● **SHORT TASK**: Every line below should be copied exactly; drop the pictures.

● **DATA BLOCK**:

▼▼▼

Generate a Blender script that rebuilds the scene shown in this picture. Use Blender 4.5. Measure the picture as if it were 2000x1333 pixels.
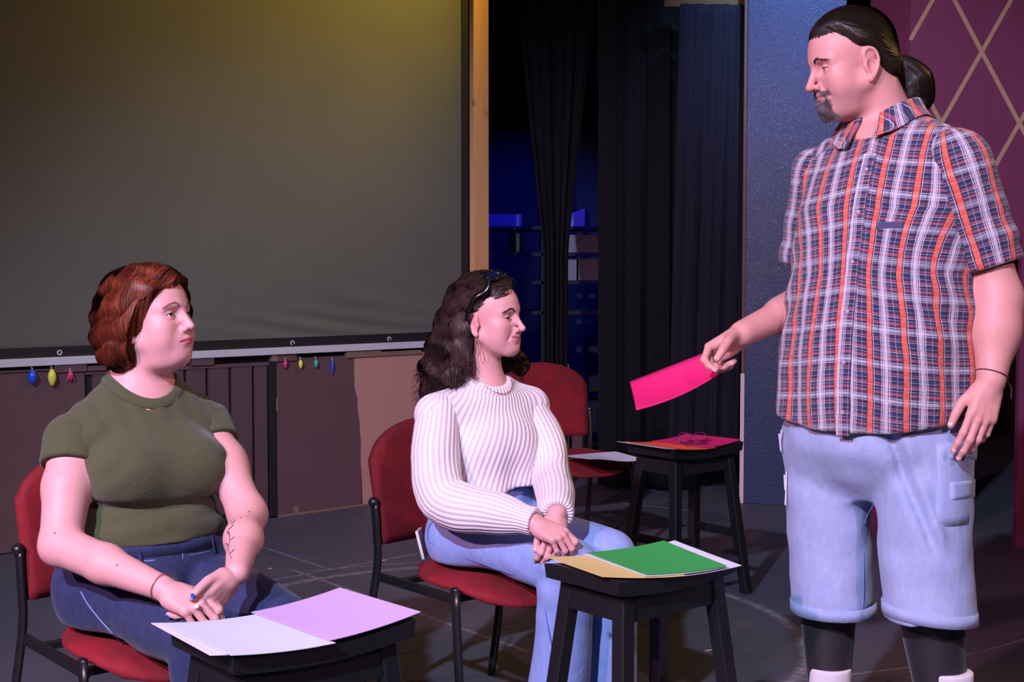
import bpy, bmesh, math, random
import numpy as np
from concurrent.futures import ThreadPoolExecutor
from mathutils import Vector, Matrix

for _o in list(bpy.data.objects):
    bpy.data.objects.remove(_o)
SC = bpy.context.scene
COL = SC.collection
R = math.radians

# ------------------------------------------------------------------ camera
FPX = 2650.0                       # focal length in pixels of the 2000 px wide frame
CAMZ = 1.30
PITCH = math.atan(146.5 / FPX)
cam_d = bpy.data.cameras.new('camera')
cam_d.sensor_width = 36.0
cam_d.lens = FPX / 2000.0 * 36.0
cam_d.clip_end = 100
cam_o = bpy.data.objects.new('camera', cam_d)
COL.objects.link(cam_o)
cam_o.location = (0, 0, CAMZ)
cam_o.rotation_euler = (math.pi / 2 - PITCH, 0, 0)
SC.camera = cam_o

# ------------------------------------------------------------------ world, exposure
world = bpy.data.worlds.new('world')
SC.world = world
world.use_nodes = True
world.node_tree.nodes['Background'].inputs[0].default_value = (0.55, 0.50, 0.75, 1)
world.node_tree.nodes['Background'].inputs[1].default_value = 0.020
vs = SC.view_settings
vs.view_transform = 'Standard'
vs.look = 'None'
vs.gamma = 1.0
vs.use_curve_mapping = False
vs.exposure = 0.0


# ------------------------------------------------------------------ stage lamps (hung over the audience and the stage)
def stage_lamp(name, loc, target, power, color, angle=50, blend=0.4, radius=0.12):
    l = bpy.data.lights.new(name, 'SPOT')
    l.energy = power
    l.color = color
    l.spot_size = R(angle)
    l.spot_blend = blend
    l.shadow_soft_size = radius
    o = bpy.data.objects.new(name, l)
    COL.objects.link(o)
    o.location = loc
    o.rotation_euler = (Vector(target) - Vector(loc)).to_track_quat('-Z', 'Y').to_euler()
    return o


stage_lamp('stage_lamp_lavender', (-2.4, -2.2, 4.8), (-0.1, 3.7, 0.9), 2850, (0.62, 0.68, 1.0), 46, 0.5, 0.09)
stage_lamp('stage_lamp_pink', (-3.2, -0.6, 3.4), (0.0, 3.6, 1.0), 1000, (1.0, 0.42, 0.60), 47, 0.5, 0.09)
stage_lamp('stage_lamp_rose', (2.6, -1.8, 4.2), (0.2, 3.6, 1.0), 520, (1.0, 0.58, 0.74), 44, 0.6, 0.09)
stage_lamp('stage_lamp_amber_side', (3.7, 4.8, 3.7), (-0.2, 3.6, 1.1), 190, (1.0, 0.55, 0.14), 60, 0.5, 0.06)
stage_lamp('stage_lamp_amber_screen', (0.62, 6.75, 3.75), (-0.75, 7.15, 2.95), 230, (1.0, 0.66, 0.12), 82, 1.0, 0.06)
stage_lamp('stage_lamp_blue_flat', (1.62, 5.9, 3.9), (1.58, 7.25, 2.80), 560, (0.30, 0.48, 1.0), 46, 1.0, 0.06)
stage_lamp('stage_lamp_backstage_blue', (0.75, 8.3, 3.4), (0.25, 9.5, 1.7), 380, (0.015, 0.02, 1.0), 60, 0.6, 0.06)

# ------------------------------------------------------------------ helpers
_ct, _st = math.cos(PITCH), math.sin(PITCH)


def ray(px, py):
    a, b = (px - 1000) / FPX, (666.5 - py) / FPX
    return Vector((a, _ct + b * _st, -_st + b * _ct))


def at(px, py, d):
    """point on the sight line of a pixel, d metres deep"""
    return Vector((0, 0, CAMZ)) + ray(px, py) * d


def at_z(px, py, z):
    r = ray(px, py)
    return Vector((0, 0, CAMZ)) + r * ((z - CAMZ) / r.z)


def at_plane(px, py, p0, n):
    r = ray(px, py)
    o = Vector((0, 0, CAMZ))
    return o + r * ((Vector(p0) - o).dot(n) / r.dot(n))


def link(o, parent=None):
    COL.objects.link(o)
    if parent is not None:
        o.parent = parent
        o.matrix_parent_inverse = Matrix.Identity(4)
    return o


def tag(o, label, cat, group=None, kind=None):
    o['label'] = label
    if cat:
        o['category'] = cat
    if group:
        o['group'] = group
    if kind:
        o['kind'] = kind
    return o


def empty(name, loc=(0, 0, 0), rz=0.0):
    o = bpy.data.objects.new(name, None)
    o.location = loc
    o.rotation_euler = (0, 0, rz)
    o.empty_display_size = 0.1
    return link(o)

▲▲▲

● **RESPONSE TO THE EXERCISE**:
Generate a Blender script that rebuilds the scene shown in this picture. Use Blender 4.5. Measure the picture as if it were 2000x1333 pixels.
import bpy, bmesh, math, random
import numpy as np
from concurrent.futures import ThreadPoolExecutor
from mathutils import Vector, Matrix

for _o in list(bpy.data.objects):
    bpy.data.objects.remove(_o)
SC = bpy.context.scene
COL = SC.collection
R = math.radians

# ------------------------------------------------------------------ camera
FPX = 2650.0                       # focal length in pixels of the 2000 px wide frame
CAMZ = 1.30
PITCH = math.atan(146.5 / FPX)
cam_d = bpy.data.cameras.new('camera')
cam_d.sensor_width = 36.0
cam_d.lens = FPX / 2000.0 * 36.0
cam_d.clip_end = 100
cam_o = bpy.data.objects.new('camera', cam_d)
COL.objects.link(cam_o)
cam_o.location = (0, 0, CAMZ)
cam_o.rotation_euler = (math.pi / 2 - PITCH, 0, 0)
SC.camera = cam_o

# ------------------------------------------------------------------ world, exposure
world = bpy.data.worlds.new('world')
SC.world = world
world.use_nodes = True
world.node_tree.nodes['Background'].inputs[0].default_value = (0.55, 0.50, 0.75, 1)
world.node_tree.nodes['Background'].inputs[1].default_value = 0.020
vs = SC.view_settings
vs.view_transform = 'Standard'
vs.look = 'None'
vs.gamma = 1.0
vs.use_curve_mapping = False
vs.exposure = 0.0


# ------------------------------------------------------------------ stage lamps (hung over the audience and the stage)
def stage_lamp(name, loc, target, power, color, angle=50, blend=0.4, radius=0.12):
    l = bpy.data.lights.new(name, 'SPOT')
    l.energy = power
    l.color = color
    l.spot_size = R(angle)
    l.spot_blend = blend
    l.shadow_soft_size = radius
    o = bpy.data.objects.new(name, l)
    COL.objects.link(o)
    o.location = loc
    o.rotation_euler = (Vector(target) - Vector(loc)).to_track_quat('-Z', 'Y').to_euler()
    return o


stage_lamp('stage_lamp_lavender', (-2.4, -2.2, 4.8), (-0.1, 3.7, 0.9), 2850, (0.62, 0.68, 1.0), 46, 0.5, 0.09)
stage_lamp('stage_lamp_pink', (-3.2, -0.6, 3.4), (0.0, 3.6, 1.0), 1000, (1.0, 0.42, 0.60), 47, 0.5, 0.09)
stage_lamp('stage_lamp_rose', (2.6, -1.8, 4.2), (0.2, 3.6, 1.0), 520, (1.0, 0.58, 0.74), 44, 0.6, 0.09)
stage_lamp('stage_lamp_amber_side', (3.7, 4.8, 3.7), (-0.2, 3.6, 1.1), 190, (1.0, 0.55, 0.14), 60, 0.5, 0.06)
stage_lamp('stage_lamp_amber_screen', (0.62, 6.75, 3.75), (-0.75, 7.15, 2.95), 230, (1.0, 0.66, 0.12), 82, 1.0, 0.06)
stage_lamp('stage_lamp_blue_flat', (1.62, 5.9, 3.9), (1.58, 7.25, 2.80), 560, (0.30, 0.48, 1.0), 46, 1.0, 0.06)
stage_lamp('stage_lamp_backstage_blue', (0.75, 8.3, 3.4), (0.25, 9.5, 1.7), 380, (0.015, 0.02, 1.0), 60, 0.6, 0.06)

# ------------------------------------------------------------------ helpers
_ct, _st = math.cos(PITCH), math.sin(PITCH)


def ray(px, py):
    a, b = (px - 1000) / FPX, (666.5 - py) / FPX
    return Vector((a, _ct + b * _st, -_st + b * _ct))


def at(px, py, d):
    """point on the sight line of a pixel, d metres deep"""
    return Vector((0, 0, CAMZ)) + ray(px, py) * d


def at_z(px, py, z):
    r = ray(px, py)
    return Vector((0, 0, CAMZ)) + r * ((z - CAMZ) / r.z)


def at_plane(px, py, p0, n):
    r = ray(px, py)
    o = Vector((0, 0, CAMZ))
    return o + r * ((Vector(p0) - o).dot(n) / r.dot(n))


def link(o, parent=None):
    COL.objects.link(o)
    if parent is not None:
        o.parent = parent
        o.matrix_parent_inverse = Matrix.Identity(4)
    return o


def tag(o, label, cat, group=None, kind=None):
    o['label'] = label
    if cat:
        o['category'] = cat
    if group:
        o['group'] = group
    if kind:
        o['kind'] = kind
    return o


def empty(name, loc=(0, 0, 0), rz=0.0):
    o = bpy.data.objects.new(name, None)
    o.location = loc
    o.rotation_euler = (0, 0, rz)
    o.empty_display_size = 0.1
    return link(o)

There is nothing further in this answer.